* _Prompt_: Quote all of the data that follows exactly as written, skipping the images.

* _Information provided_:
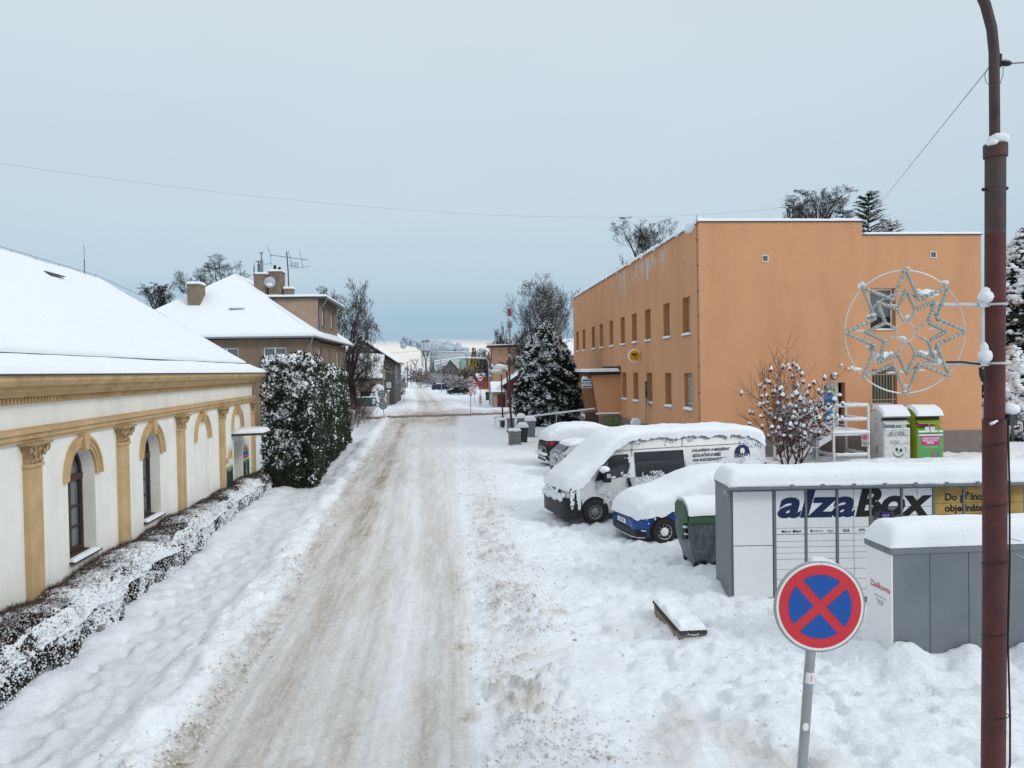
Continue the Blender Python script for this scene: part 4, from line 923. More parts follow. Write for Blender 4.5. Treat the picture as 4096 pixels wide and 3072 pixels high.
# signs hung from it
t = thing('police_sign', 'white box sign reading POLICIE between blue bands, hung at the porch', 'sign', (9.0, 51.75, 3.2))
mb = MB(); mb.bx(-.36, .30, -.07, .07, -.30, .32); mb.build('box', 'sign_white', t, bevel=.02)
for nm, z0, z1 in (('blue_band', .17, .27), ('blue_band', -.25, -.15)):
    mb = MB(); mb.bx(-.31, .26, -.076, -.0705, z0, z1); mb.build(nm, 'sign_blue', t)
text('POLICIE', .215, (-.025, -.076, .01), FRONT, 'ink', t, .006, sx=.86)
mb = MB(); mb.tube((.3, 0, .2), (.42, 0, .2), .02); mb.tube((.3, 0, -.18), (.48, 0, -.18), .02); mb.build('bracket', 'alu', t)
mb = MB(); mb.blob((-.12, 0, .36), (.24, .09, .11), sub=2, jit=.06, seed=8); mb.blob((-.22, 0, .40), (.13, .08, .10), sub=2, jit=.06, seed=9); mb.build('snow_cap', 'snow', t, True)
t = thing('post_office_sign', 'round yellow post office sign with black horn, standing out from the orange wall', 'sign', (10.85, 45.6, 4.94))
mb = MB(); mb.path([(0, .07, 0), (0, -.07, 0)], .335, 40); mb.build('disc', 'yellow', t, True, 40)
mb = MB(); mb.path([(.335*cos(k), 0, .335*sin(k)) for k in np.linspace(0, 2*pi, 41)], .075, 4, caps=False); mb.build('rim', 'sign_white', t)
# horn emblem: coil, mouthpiece and bell
h = MB(); h.path([(.03+.085*cos(k), -.078, .055+.085*sin(k)) for k in np.linspace(.6, 2*pi+.3, 26)], .027, 6)
h.prism([(-.20, -.079, .14), (-.20, -.079, .12), (-.15, -.079, .03), (-.07, -.079, -.03), (.03, -.079, -.045), (.03, -.079, -.0), (-.03, -.079, .03), (-.06, -.079, .09), (-.055, -.079, .14)], (0, .006, 0))
h.prism([(.03, -.079, -.045), (.12, -.079, -.02), (.165, -.079, .05), (.175, -.079, .14), (.14, -.079, .14), (.13, -.079, .06), (.10, -.079, .01), (.03, -.079, -.0)], (0, .006, 0)); h.build('horn_emblem', 'ink', t)
text('Česká pošta', .088, (.0, -.076, -.15), FRONT, 'ink', t, .003)
mb = MB(); mb.tube((.34, 0, 0), (.36, -.0, 0), .02); mb.tube((.34, 0, .0), (.37, 0, .0), .018); mb.bx(.345, .368, -.1, .1, -.16, .16); mb.build('bracket', 'alu', t)
mb = MB(); mb.path([(.35*cos(k), 0, .35*sin(k)) for k in np.linspace(1.3, 2.9, 12)], [.02, .04, .05, .055, .06, .06, .06, .055, .05, .045, .04, .02], 8); mb.build('snow_rim', 'snow', t, True)
# roof mast
t = thing('roof_mast', 'thin steel mast with guy wires on the roof of the orange building', 'mast', (21.68, 42, ZL-.2))
mb = MB(); mb.tube((0, 0, 0), (0, 0, 4.3), .032, n=8); mb.build('pole', 'sign_back', t)
mb = MB(); mb.blob((-.12, 0, 3.48), (.08, .08, .05), seed=2); mb.blob((.13, 0, 3.35), (.09, .09, .06), seed=3); mb.tube((-.12, 0, 3.48), (.13, 0, 3.38), .02); mb.build('insulators', 'black', t, True)
mb = MB(); mb.tube((.1, 0, 3.38), (1.9, .6, .15), .006, n=4); mb.tube((.1, 0, 3.38), (1.0, -1.5, .15), .006, n=4); mb.build('guy_wires', 'grey', t)
# ------------------------------------------------------------------ vehicles
def loft(st, name, mats, parent, ang=35):
    """st: stations (x, zbottom, zbelt, ztop, half width bottom, half width belt, half width top, crown); body closed at both ends, y centred"""
    P = []
    for (x, zb, zs, zt, wb, ws, wt, cr) in st:
        h = [(wb*.93, zb), (wb, zb+.10), ((wb+ws)/2+.01, zb+(zs-zb)*.55), (ws, zs-.03), (ws*.985, zs+.02), (wt+.012, zt-.07), (wt-.05, zt-.012), (wt*.55, zt+cr*.7), (0, zt+cr)]
        P.append([(x, -a, b) for a, b in h]+[(x, a, b) for a, b in h[-2::-1]])
    mb = MB(); mb.grid(P); mb.poly(P[0]); mb.poly(P[-1][::-1]); return mb.build(name, mats, parent, True, ang)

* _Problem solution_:
Continue the Blender Python script for this scene: part 4, from line 923. More parts follow. Write for Blender 4.5. Treat the picture as 4096 pixels wide and 3072 pixels high.
# signs hung from it
t = thing('police_sign', 'white box sign reading POLICIE between blue bands, hung at the porch', 'sign', (9.0, 51.75, 3.2))
mb = MB(); mb.bx(-.36, .30, -.07, .07, -.30, .32); mb.build('box', 'sign_white', t, bevel=.02)
for nm, z0, z1 in (('blue_band', .17, .27), ('blue_band', -.25, -.15)):
    mb = MB(); mb.bx(-.31, .26, -.076, -.0705, z0, z1); mb.build(nm, 'sign_blue', t)
text('POLICIE', .215, (-.025, -.076, .01), FRONT, 'ink', t, .006, sx=.86)
mb = MB(); mb.tube((.3, 0, .2), (.42, 0, .2), .02); mb.tube((.3, 0, -.18), (.48, 0, -.18), .02); mb.build('bracket', 'alu', t)
mb = MB(); mb.blob((-.12, 0, .36), (.24, .09, .11), sub=2, jit=.06, seed=8); mb.blob((-.22, 0, .40), (.13, .08, .10), sub=2, jit=.06, seed=9); mb.build('snow_cap', 'snow', t, True)
t = thing('post_office_sign', 'round yellow post office sign with black horn, standing out from the orange wall', 'sign', (10.85, 45.6, 4.94))
mb = MB(); mb.path([(0, .07, 0), (0, -.07, 0)], .335, 40); mb.build('disc', 'yellow', t, True, 40)
mb = MB(); mb.path([(.335*cos(k), 0, .335*sin(k)) for k in np.linspace(0, 2*pi, 41)], .075, 4, caps=False); mb.build('rim', 'sign_white', t)
# horn emblem: coil, mouthpiece and bell
h = MB(); h.path([(.03+.085*cos(k), -.078, .055+.085*sin(k)) for k in np.linspace(.6, 2*pi+.3, 26)], .027, 6)
h.prism([(-.20, -.079, .14), (-.20, -.079, .12), (-.15, -.079, .03), (-.07, -.079, -.03), (.03, -.079, -.045), (.03, -.079, -.0), (-.03, -.079, .03), (-.06, -.079, .09), (-.055, -.079, .14)], (0, .006, 0))
h.prism([(.03, -.079, -.045), (.12, -.079, -.02), (.165, -.079, .05), (.175, -.079, .14), (.14, -.079, .14), (.13, -.079, .06), (.10, -.079, .01), (.03, -.079, -.0)], (0, .006, 0)); h.build('horn_emblem', 'ink', t)
text('Česká pošta', .088, (.0, -.076, -.15), FRONT, 'ink', t, .003)
mb = MB(); mb.tube((.34, 0, 0), (.36, -.0, 0), .02); mb.tube((.34, 0, .0), (.37, 0, .0), .018); mb.bx(.345, .368, -.1, .1, -.16, .16); mb.build('bracket', 'alu', t)
mb = MB(); mb.path([(.35*cos(k), 0, .35*sin(k)) for k in np.linspace(1.3, 2.9, 12)], [.02, .04, .05, .055, .06, .06, .06, .055, .05, .045, .04, .02], 8); mb.build('snow_rim', 'snow', t, True)
# roof mast
t = thing('roof_mast', 'thin steel mast with guy wires on the roof of the orange building', 'mast', (21.68, 42, ZL-.2))
mb = MB(); mb.tube((0, 0, 0), (0, 0, 4.3), .032, n=8); mb.build('pole', 'sign_back', t)
mb = MB(); mb.blob((-.12, 0, 3.48), (.08, .08, .05), seed=2); mb.blob((.13, 0, 3.35), (.09, .09, .06), seed=3); mb.tube((-.12, 0, 3.48), (.13, 0, 3.38), .02); mb.build('insulators', 'black', t, True)
mb = MB(); mb.tube((.1, 0, 3.38), (1.9, .6, .15), .006, n=4); mb.tube((.1, 0, 3.38), (1.0, -1.5, .15), .006, n=4); mb.build('guy_wires', 'grey', t)
# ------------------------------------------------------------------ vehicles
def loft(st, name, mats, parent, ang=35):
    """st: stations (x, zbottom, zbelt, ztop, half width bottom, half width belt, half width top, crown); body closed at both ends, y centred"""
    P = []
    for (x, zb, zs, zt, wb, ws, wt, cr) in st:
        h = [(wb*.93, zb), (wb, zb+.10), ((wb+ws)/2+.01, zb+(zs-zb)*.55), (ws, zs-.03), (ws*.985, zs+.02), (wt+.012, zt-.07), (wt-.05, zt-.012), (wt*.55, zt+cr*.7), (0, zt+cr)]
        P.append([(x, -a, b) for a, b in h]+[(x, a, b) for a, b in h[-2::-1]])
    mb = MB(); mb.grid(P); mb.poly(P[0]); mb.poly(P[-1][::-1]); return mb.build(name, mats, parent, True, ang)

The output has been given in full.